Sezioni


Produrre noci in Piemonte nuova frontiera frutticola


La coltivazione del noce in Piemonte può essere una buona occasione di sviluppo?
Se n’è ampiamente discusso il 13 marzo nell’incontro formativo organizzato a Lagnasco da Assortofrutta, Confcooperative e Life Italia, in collaborazione con Mondagri coop.

OPPORTUNITA’ INTERESSANTE
Tre ore di dati, esperienze e proposte che non hanno mancato di suscitare l’attenzione dei frutticoltori, a cominciare dal presidente di Assortofrutta e Piemonte Asprofrut, Domenico Sacchetto, secondo cui si tratta di un’opportunità “certamente interessante”, soprattutto da valutare in chiave di filiera e di recupero di aree marginali. Sempre di filiera ha parlato in apertura di convegno l’assessore regionale all’Agricoltura del Piemonte, Claudio Sacchetto, richiamando l’importanza di stringere gli anelli di collegamento tra produzione e commercializzazione.

QUANTO RENDE
Sul piano tecnico, Cecilia Contessa dell’Università di Torino entrava nel dettaglio degli aspetti agronomici (fioritura, fruttificazione, avversità fitopatologiche, potatura, irrigazione, rese) e delle scelte varietali (cultivar francesi e californiane) del noce da frutto, tracciando anche delle valutazioni economiche basate sulle voci di spesa e ricavo degli impianti francesi e veneti: la produzione media vendibile di noci di varietà selezionate in piena produzione è di oltre 4 tonnellate per ettaro all’anno; negli ultimi cinque anni il prezzo pagato al produttore è oscillato tra 2 e 2,80 euro al chilogrammo, anche se questo dato è apparso sottodimensionato, in quanto nell’ultima stagione talune quotazioni hanno superato i 5 euro a chilogrammo; il prezzo del prodotto varia in funzione della qualità dei frutti, vengono penalizzate le noci con calibro piccolo e premiate quelle senza difetti, con gheriglio chiaro e calibri superiori ai 32 mm.; si calcola che il recupero economico dell’investimento iniziale e dei primi anni improduttivi venga raggiunto al nono anno, dopo 5 anni di produzione.

LO SPAZIO C’E’
Dall’Università di Bologna è intervenuto Moreno Toselli sulle esperienze di coltivazione del noce nel Nord Est, mentre Umberto Sacchi della Life Italia relazionava sul consumo della frutta a guscio nel mondo e in Italia: «Oggi in Italia la produzione di noci soddisfa meno del 20 per cento del fabbisogno nazionale – riferiva Sacchi -, la copertura della quota mancante è soddisfatta prevalentemente da paesi extra UE, in particolare da Stati Uniti, Cile, Argentina e Australia, mentre i principali fornitori europei sono Francia, e, ultimamente, Ucraina e Bulgaria».
Dunque, lo spazio c’è, come ha confermato Franco Olivieri di Coop.

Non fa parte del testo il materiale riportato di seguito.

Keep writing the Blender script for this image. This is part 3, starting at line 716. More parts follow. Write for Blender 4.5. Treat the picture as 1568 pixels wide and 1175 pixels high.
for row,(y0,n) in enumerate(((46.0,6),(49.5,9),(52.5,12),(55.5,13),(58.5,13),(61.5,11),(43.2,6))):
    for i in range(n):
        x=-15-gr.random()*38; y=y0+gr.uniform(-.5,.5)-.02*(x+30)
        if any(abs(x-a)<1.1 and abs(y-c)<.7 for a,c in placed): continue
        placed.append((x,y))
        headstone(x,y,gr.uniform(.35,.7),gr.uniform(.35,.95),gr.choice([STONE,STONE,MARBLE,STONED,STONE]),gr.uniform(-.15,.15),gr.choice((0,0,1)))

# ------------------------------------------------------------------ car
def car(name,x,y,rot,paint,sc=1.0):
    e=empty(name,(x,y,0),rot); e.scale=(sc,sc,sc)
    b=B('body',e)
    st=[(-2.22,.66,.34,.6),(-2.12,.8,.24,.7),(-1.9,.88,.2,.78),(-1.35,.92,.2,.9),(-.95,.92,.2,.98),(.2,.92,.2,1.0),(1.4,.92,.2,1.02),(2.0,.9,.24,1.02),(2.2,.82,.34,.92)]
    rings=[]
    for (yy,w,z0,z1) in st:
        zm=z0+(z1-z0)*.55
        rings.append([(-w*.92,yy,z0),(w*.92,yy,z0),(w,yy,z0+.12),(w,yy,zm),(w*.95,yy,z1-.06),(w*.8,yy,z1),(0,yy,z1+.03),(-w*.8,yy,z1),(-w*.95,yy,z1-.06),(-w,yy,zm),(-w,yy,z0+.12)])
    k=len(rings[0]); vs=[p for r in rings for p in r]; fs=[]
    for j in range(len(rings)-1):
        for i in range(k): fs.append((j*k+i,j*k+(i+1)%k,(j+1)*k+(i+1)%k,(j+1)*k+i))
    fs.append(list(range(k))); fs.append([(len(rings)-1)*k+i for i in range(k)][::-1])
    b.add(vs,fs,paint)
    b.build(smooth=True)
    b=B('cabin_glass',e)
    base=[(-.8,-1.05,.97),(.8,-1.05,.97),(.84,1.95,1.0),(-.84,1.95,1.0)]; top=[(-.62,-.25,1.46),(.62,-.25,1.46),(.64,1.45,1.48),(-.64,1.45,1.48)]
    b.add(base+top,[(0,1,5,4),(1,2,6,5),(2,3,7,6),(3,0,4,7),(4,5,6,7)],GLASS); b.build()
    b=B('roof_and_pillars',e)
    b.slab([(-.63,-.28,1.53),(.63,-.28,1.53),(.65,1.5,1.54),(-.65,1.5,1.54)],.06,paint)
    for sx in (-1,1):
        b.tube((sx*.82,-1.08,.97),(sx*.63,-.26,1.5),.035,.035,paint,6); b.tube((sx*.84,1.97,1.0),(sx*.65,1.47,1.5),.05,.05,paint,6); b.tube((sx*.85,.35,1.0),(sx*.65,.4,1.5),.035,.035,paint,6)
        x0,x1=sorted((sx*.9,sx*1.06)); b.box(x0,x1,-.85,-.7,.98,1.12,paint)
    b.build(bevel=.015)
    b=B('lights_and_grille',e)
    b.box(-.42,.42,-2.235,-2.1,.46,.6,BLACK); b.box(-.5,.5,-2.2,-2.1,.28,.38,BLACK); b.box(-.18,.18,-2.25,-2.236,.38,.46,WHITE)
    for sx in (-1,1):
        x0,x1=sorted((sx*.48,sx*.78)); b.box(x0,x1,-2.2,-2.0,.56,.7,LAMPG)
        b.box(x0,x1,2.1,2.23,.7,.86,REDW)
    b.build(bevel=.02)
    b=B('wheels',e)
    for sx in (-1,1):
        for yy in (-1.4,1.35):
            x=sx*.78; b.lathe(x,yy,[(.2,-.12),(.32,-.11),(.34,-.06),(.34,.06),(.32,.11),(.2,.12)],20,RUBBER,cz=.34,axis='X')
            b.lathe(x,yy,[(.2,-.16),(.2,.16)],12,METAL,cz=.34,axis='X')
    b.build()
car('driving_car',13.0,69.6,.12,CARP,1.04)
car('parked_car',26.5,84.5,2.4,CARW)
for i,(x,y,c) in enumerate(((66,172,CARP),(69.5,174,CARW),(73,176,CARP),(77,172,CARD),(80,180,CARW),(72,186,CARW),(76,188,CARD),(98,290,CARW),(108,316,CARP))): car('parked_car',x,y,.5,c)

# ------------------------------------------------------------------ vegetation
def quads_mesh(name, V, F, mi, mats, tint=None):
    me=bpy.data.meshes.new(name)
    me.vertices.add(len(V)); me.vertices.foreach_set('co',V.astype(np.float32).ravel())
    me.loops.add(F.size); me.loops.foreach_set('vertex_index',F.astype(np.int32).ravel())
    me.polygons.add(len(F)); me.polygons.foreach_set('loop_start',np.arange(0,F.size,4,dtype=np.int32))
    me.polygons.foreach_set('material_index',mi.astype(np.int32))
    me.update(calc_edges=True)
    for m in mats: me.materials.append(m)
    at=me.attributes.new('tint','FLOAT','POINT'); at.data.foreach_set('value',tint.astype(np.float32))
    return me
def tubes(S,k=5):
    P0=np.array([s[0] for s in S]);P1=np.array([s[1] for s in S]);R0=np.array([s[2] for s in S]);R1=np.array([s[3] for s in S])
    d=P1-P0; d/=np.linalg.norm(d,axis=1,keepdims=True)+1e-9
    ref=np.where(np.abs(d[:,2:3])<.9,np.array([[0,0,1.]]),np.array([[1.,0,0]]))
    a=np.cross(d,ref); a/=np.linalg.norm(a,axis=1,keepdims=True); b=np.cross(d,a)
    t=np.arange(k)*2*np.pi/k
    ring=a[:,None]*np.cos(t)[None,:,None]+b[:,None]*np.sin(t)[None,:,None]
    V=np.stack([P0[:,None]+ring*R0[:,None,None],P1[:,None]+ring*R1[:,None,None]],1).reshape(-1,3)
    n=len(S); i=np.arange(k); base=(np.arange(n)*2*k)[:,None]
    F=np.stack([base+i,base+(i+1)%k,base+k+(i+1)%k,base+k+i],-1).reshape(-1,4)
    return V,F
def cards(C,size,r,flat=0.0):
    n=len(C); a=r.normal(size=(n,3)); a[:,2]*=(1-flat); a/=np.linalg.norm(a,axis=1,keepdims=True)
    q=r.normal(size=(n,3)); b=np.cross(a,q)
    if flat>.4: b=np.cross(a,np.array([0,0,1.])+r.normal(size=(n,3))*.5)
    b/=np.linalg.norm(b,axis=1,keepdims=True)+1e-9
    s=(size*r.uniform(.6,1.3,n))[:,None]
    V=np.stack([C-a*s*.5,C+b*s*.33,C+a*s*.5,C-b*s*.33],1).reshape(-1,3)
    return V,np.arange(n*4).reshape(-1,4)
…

Italia, secondo il quale “le carte vincenti sono il rafforzamento della presenza di prodotto italiano in assortimento e la regionalizzazione dei prodotti”.

RECUPERARE IL TERRITORIO
Il progetto di espansione della produzione di noci entusiasma anche l’Università di scienze gastronomiche, che lo vede come “soluzione di recupero intelligente del territorio dismesso”, tra biodiversità, tutela dell’ambiente e rispetto della qualità delle produzioni e della salute.
Sul fronte della raccolta meccanica della frutta a guscio, un esempio di innovazione è stato proposto da Marco Crucicchi della Samac di Capranica (Viterbo), mentre la chiusura del convegno, moderato dal direttore del Centro di ricerca e sperimentazione ortofrutticola di Manta, Silvio Pellegrino, è stata affidata ad Alberto Manzo, funzionario del Ministero delle politiche agricole, che interveniva sui tratti distintivi del nuovo Piano nazionale per la frutta a guscio.